さらに今年度は旧上田小学校の空き校舎を民間企業に無償譲渡し、合板製造・内装材加工の工場として利活用することになっている。
昨年10月には勝野木材グループ(南木曽町)と木の産業づくりに関する協定を結んだ。
このように森林資源の活用が進められている中、先進的な取り組みを行っている株式会社日新三重工場や国立研究開発法人森林研究・整備機構森林整備センター 津水源林整備事務所、勝野木材などを視察した。ここでは日新について報告する。
視察先の概要
日新三重工場は、木造住宅の建築に欠かせない合板の製造を行っており国内市場シェアは約30%。本社は鳥取県境港市にあり中国、四国エリアと三重県に合わせて6工場が稼働し、高品質かつ多種多様な合板の企画・製造・販売を行っている。原木は国内各地からスギやヒノキなどを、海外から米マツ、米ツガなどを調達している。
工場では最初に前処理を行った原木を切削機により大根の桂剥きのように厚さ数ミリの薄い板にする。次に板を乾燥させ接着剤を塗り、板の木目方向に1枚ごとに直交させて重ね合わせたものをプレスで圧縮しくっつける。最後に表面を磨き所定の寸法に裁断し検査を行う、というのが一連の流れ。
同工場は従業員が60名程度で月6000㎥の合板を製造。2交代制であるため従業員の確保には苦労されているというが平均年齢は38.1歳と若い会社だ。
原木を桂剥きのようにして薄い板にする
日新三重工場を視察する議員ら
まとめ
日新が三重に進出した背景には原木調達に伴う輸送コストの低減や都市部への製品輸送コストの削減などがある。トラックの燃料費や運転手などの人件費が増大している中で原木及び製品の輸送コストは重要な観点だ。

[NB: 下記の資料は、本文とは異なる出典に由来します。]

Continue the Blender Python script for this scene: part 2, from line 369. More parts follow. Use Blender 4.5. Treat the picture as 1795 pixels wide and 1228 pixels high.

町にある木曽谷Kousakuでは、木曽官材市売組合から日新へ送られた原木を合板にしてもらい、それらを使って家具や内装材を作っている。今後、地元に合板工場が完成すれば原木や製品の輸送コストの削減に大きく貢献するものと思われる。
さらに木材の付加価値を高めるため集成材の製造は有効で、林業におけるサプライチェーンを完成させるプロセスの中に集成材製造があれば良いと感じた。
また、日新では植林をはじめ工場で出る皮や端材などはボイラーの熱源に使用するなど環境にも十分配慮した取り組みを実践されている点なども大いに参考になった。